##### Input data

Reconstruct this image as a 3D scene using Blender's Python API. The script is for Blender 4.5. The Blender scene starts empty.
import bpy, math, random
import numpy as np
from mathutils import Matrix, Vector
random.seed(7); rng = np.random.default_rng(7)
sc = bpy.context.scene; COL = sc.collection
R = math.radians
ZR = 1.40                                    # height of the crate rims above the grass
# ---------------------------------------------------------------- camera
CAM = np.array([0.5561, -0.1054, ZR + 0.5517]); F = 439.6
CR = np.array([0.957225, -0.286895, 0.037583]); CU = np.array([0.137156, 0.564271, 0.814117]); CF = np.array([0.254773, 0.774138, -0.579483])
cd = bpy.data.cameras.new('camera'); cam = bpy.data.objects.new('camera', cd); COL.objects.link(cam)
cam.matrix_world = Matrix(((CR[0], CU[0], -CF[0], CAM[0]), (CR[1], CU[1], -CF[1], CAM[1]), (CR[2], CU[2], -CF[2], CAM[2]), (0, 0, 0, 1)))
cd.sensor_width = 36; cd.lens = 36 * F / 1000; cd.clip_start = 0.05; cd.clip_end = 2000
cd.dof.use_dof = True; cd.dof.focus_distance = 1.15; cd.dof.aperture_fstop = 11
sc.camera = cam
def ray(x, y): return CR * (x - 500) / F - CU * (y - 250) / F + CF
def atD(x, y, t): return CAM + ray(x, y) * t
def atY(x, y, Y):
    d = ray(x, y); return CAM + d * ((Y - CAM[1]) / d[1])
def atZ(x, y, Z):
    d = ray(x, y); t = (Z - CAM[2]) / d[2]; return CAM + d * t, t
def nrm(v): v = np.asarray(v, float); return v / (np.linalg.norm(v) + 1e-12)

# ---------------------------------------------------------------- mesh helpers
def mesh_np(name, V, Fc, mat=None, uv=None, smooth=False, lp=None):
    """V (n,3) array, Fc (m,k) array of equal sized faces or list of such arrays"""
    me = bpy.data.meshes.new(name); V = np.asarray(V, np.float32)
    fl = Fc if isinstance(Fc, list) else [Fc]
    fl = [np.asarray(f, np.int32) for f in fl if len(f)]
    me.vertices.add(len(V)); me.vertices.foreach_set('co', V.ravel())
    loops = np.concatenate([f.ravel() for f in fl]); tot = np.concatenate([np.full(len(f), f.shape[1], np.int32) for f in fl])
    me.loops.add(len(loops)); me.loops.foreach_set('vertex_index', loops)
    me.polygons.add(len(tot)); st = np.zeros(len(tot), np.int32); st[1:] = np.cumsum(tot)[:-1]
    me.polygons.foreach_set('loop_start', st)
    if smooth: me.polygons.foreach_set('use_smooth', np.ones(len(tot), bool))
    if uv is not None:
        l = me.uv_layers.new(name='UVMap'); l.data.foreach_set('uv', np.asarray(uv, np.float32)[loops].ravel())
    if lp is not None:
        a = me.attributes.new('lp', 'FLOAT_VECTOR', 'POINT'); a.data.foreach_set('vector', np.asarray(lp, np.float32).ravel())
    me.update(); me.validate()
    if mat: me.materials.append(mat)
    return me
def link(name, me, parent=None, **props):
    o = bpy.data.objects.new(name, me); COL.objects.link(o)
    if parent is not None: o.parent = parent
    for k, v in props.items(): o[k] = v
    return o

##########
##### Input data

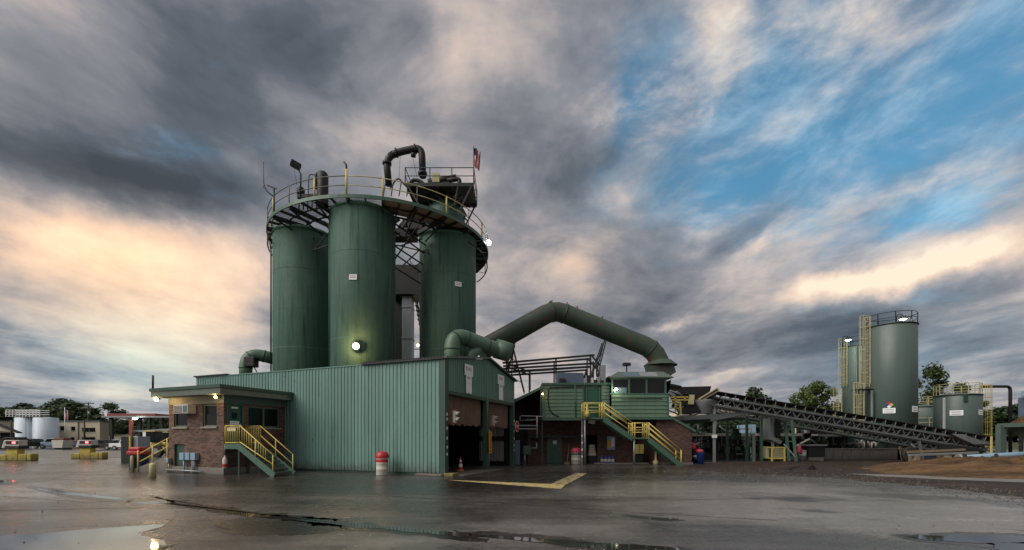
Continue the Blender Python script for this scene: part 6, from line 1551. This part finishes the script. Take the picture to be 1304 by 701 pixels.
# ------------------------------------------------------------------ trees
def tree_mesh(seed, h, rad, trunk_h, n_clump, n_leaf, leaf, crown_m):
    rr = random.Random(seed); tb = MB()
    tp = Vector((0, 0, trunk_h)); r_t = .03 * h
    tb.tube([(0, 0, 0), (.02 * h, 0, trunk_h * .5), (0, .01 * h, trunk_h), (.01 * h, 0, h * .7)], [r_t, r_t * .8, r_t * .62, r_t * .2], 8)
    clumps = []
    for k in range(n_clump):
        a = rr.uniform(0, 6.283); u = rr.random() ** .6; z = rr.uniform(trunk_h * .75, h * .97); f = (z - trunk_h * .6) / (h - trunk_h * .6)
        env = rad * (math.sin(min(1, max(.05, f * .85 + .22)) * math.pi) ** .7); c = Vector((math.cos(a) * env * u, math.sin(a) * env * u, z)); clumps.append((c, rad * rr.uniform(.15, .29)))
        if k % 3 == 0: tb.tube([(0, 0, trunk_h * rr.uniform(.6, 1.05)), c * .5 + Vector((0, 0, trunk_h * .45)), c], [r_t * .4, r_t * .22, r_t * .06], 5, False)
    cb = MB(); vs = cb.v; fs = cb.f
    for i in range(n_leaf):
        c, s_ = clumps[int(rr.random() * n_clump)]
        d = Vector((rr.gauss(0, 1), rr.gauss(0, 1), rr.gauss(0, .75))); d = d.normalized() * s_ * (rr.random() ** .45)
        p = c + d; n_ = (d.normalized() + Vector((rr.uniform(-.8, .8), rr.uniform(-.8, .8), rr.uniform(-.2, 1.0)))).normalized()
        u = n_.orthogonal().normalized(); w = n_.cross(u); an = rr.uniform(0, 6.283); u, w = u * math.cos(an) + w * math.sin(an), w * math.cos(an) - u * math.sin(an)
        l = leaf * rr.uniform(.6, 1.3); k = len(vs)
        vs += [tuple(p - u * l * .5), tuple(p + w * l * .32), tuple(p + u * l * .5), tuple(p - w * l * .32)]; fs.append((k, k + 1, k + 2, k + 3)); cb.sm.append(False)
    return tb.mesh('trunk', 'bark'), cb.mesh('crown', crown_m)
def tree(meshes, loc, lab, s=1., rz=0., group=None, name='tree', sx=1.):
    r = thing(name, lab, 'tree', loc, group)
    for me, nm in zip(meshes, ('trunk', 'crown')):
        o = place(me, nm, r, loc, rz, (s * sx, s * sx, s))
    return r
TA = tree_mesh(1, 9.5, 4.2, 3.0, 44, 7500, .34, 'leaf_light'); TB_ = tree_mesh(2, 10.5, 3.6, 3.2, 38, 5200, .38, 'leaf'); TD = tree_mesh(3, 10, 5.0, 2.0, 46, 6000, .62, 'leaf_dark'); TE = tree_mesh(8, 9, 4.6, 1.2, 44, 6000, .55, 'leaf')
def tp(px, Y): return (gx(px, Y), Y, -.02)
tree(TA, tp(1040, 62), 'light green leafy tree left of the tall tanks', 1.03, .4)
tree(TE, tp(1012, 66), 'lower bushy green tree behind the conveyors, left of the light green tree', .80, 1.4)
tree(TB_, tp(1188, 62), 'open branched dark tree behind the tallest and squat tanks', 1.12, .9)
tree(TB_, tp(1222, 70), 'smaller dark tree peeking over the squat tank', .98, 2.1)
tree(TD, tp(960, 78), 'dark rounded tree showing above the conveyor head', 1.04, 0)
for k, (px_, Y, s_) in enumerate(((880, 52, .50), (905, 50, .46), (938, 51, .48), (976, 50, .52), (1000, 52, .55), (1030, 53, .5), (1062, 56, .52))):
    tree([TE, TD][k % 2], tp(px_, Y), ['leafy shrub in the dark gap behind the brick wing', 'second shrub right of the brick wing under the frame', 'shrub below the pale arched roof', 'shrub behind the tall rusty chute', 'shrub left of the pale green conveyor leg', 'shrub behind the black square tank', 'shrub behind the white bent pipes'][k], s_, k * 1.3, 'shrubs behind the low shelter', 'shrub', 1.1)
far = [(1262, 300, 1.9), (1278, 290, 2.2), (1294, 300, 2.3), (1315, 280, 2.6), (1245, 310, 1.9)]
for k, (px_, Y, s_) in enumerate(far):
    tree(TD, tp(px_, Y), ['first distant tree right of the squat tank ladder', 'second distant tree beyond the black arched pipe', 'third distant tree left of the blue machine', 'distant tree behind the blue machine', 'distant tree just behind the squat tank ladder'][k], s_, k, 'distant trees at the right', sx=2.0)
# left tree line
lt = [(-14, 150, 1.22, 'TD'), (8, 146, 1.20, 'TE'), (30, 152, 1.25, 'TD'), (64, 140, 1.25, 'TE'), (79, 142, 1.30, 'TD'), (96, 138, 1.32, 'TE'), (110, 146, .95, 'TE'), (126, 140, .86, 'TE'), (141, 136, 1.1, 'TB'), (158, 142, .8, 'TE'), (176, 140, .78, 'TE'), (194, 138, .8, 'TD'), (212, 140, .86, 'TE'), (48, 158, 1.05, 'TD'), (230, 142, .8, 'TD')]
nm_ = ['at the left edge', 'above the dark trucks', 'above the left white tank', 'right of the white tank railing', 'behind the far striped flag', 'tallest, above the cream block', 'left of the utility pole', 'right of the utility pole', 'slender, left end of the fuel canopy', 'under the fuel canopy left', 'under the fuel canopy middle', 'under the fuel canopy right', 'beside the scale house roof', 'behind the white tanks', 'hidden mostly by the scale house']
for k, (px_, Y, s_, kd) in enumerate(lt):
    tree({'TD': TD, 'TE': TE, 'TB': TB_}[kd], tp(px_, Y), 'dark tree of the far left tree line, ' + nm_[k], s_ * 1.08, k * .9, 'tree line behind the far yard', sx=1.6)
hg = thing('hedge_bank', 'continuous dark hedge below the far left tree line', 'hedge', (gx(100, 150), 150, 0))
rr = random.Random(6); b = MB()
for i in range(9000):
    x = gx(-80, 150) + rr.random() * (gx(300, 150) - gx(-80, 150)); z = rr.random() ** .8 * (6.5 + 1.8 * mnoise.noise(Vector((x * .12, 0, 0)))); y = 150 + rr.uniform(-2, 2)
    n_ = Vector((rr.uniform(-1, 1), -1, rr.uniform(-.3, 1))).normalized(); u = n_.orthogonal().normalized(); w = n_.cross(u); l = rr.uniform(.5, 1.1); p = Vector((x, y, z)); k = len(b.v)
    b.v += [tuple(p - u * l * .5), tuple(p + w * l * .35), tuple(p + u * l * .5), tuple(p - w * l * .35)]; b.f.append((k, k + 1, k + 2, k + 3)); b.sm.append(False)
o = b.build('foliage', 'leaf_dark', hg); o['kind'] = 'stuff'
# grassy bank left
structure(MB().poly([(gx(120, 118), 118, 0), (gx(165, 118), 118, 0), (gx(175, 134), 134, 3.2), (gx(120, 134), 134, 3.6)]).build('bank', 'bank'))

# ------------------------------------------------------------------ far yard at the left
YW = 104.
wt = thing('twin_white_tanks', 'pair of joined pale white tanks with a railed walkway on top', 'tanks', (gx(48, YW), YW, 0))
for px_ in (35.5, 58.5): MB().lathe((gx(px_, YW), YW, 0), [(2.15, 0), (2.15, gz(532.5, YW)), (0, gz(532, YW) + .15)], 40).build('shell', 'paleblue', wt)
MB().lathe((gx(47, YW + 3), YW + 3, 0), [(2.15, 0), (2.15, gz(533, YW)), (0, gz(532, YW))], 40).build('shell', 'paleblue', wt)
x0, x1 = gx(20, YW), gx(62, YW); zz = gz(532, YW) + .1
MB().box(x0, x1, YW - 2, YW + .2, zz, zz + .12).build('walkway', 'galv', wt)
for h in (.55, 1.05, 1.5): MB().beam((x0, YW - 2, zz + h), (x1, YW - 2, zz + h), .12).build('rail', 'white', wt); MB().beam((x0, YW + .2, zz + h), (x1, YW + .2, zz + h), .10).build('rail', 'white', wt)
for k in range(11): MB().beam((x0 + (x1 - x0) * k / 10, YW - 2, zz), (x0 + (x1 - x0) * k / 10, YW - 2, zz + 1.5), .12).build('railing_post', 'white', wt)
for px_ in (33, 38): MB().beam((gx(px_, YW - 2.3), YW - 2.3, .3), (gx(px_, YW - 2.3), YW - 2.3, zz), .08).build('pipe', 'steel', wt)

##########

Given request =
Consider the entries above and return each line with the string "this".

Reply to the task =
Reconstruct this image as a 3D scene using Blender's Python API. The script is for Blender 4.5. The Blender scene starts empty.
Continue the Blender Python script for this scene: part 6, from line 1551. This part finishes the script. Take the picture to be 1304 by 701 pixels.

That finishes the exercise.